Upaya
membelajarkan dan mencerdaskan anak pada usia dini adalah konsep pembelajaran
yang harus dipahami mulai diri sebagai orang tua, kesadaran akan lingkungan
keluarga, masyarakat dan lingkungan sekolah. Untuk mendapatkan anak cerdas,
maka harus dapat mempersiapkan anak menjadi cerdas. Yaitu dengan persiapan
menjadi ibu yang baik dan dapat memilih lingkungan yang mendukung pencerdasan
anak. Inilah yang paling awal dan penting.
Setelah
syarat awal itu dapat dipenuhi, langkah selanjutnya adalah banyak bergantung
pada ibu terutama dan peran sang ayah dalam mempersiapkan kelahiran anak. Orang tua bukan hanya pihak penyandang dana
bagi pendidikan anak-anaknya, tetapi juga termasuk ikut bertanggung jawab dalam
mencerdaskan anak. Guru di sekolah hanyalah sebagai peran pembantu proses
pencerdasan anak, bukan tempat akhir dari proses pencerdasan anak.
Sebagai
pendidik di Sekolah memang mempunyai andil yang cukup besar dalam upaya
pembinaan akhlak dan kepribadian anak, yaitu melalui pembinaan dan pembelajaran
pendidikan agama Islam kepada siswa. Disini pendidik harus dapat memperbaiki
akhlak dan kepribadian siswa yang sudah terlanjur rusak dalam lingkungan
keluarga, selain juga memberikan pembinaan kepada siswa. Disamping itu
kepribadian, sikap, cara hidup, bahkan sampai cara berpakaian, bergaul dan
berbicara yang dilakukan oleh seorang pendidik juga mempunyai hubungan yang
signifikan dengan proses pendidikan dan pembinaan moralitas siswa yang sedang
berlangsung.[1]
Bila
orang tua menuntut anak-anaknya menjadi cerdas, maka menjadi tuntutan juga terhadap
dirinya sendiri bagi orang tua. Sejauhmana orang tua dapat menempatkan diri
dalam proses belajar dan pencerdasan anak, hal ini merupakan langkah pertama
yang sangat baik dan sekaligus juga sebagai modal besar dalam upaya yang sangat
mulia. Dalam hal ini, menurut Suharsono, kepribadian dan kecerdasan anak
terbangun melalui transmisi spiritual, intelektual dan moral ibunya saat
mengandung anak-anaknya. Karena itu ibu-ibu yang sedang mengandung sangat
dianjurkan untuk meningkatkan bobot spiritual, intelektual dan moralitasnya.

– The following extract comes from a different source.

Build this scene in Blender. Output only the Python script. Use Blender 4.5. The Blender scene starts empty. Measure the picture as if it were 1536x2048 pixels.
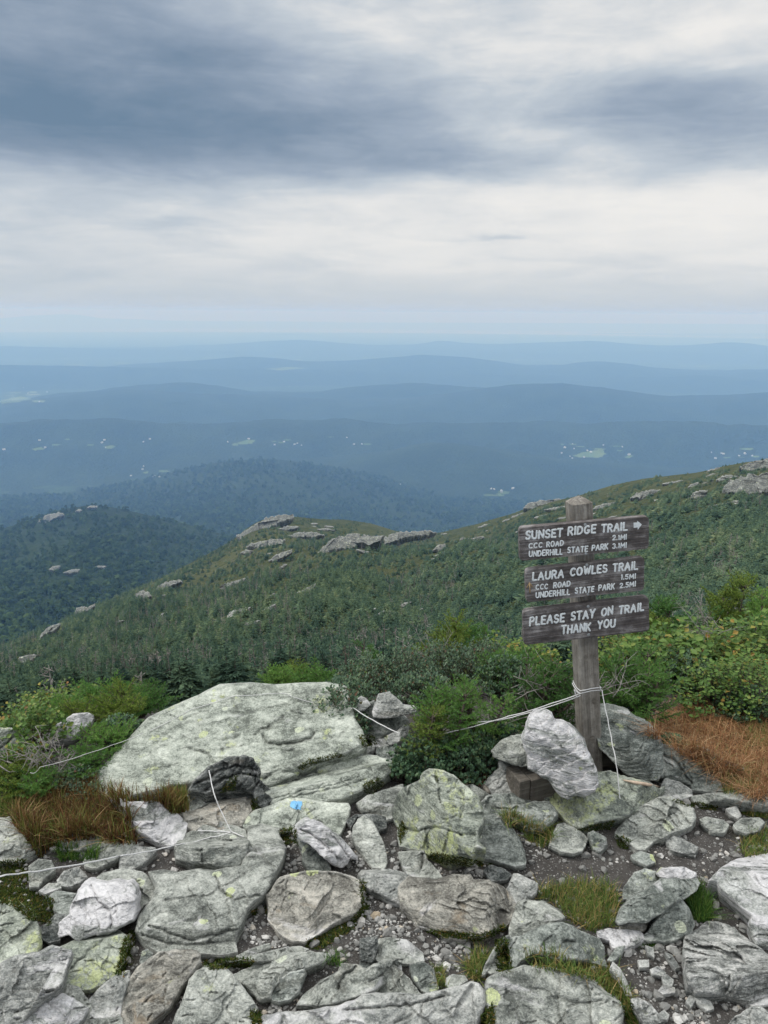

Peningkatan ini bisa ditempuh dengan memperbanyak ibadah, shalat malam, membaca
al-Qur’an, buku-buku, menjaga tutur kata, mengedepankan sikap dermawan dan
perilaku yang terpuji lainnya. Hal ini digambarkan oleh Suharsono, yakni:[2]
Anak
yang memperoleh pendidikan iman sejak dini, akan membekas di dalam
sanubarinya. Ibarat kain yang dicelup
dalam pewarna dan dibiarkan berhari-hari di dalamnya, sehingga tidak ada pori-pori
sekecil apapun yang tidak terwarnai . Bukan seperti kapur yang dicelup ke dalam
segelas air tinta, lalu segera diangkat. Hanya pinggirnya yang tipis yang
terwarnai. Celupan pendidikan imani semenjak kecil akan sangat berpengaruh
dalam kehidupan dia selanjutnya. Ia hanya akan menerima Islam sebagai pengatur kehidupannya,
al-Quran sebagai pedomannya, dan Rasulullah sebagai teladannya. Keimanan yang
terpatri dalam hati akan menghiasi lisan serta jasadnya , Islam akan melekat
menjadi baju bagi dirinya sehingga dia akan malu menanggalkannya.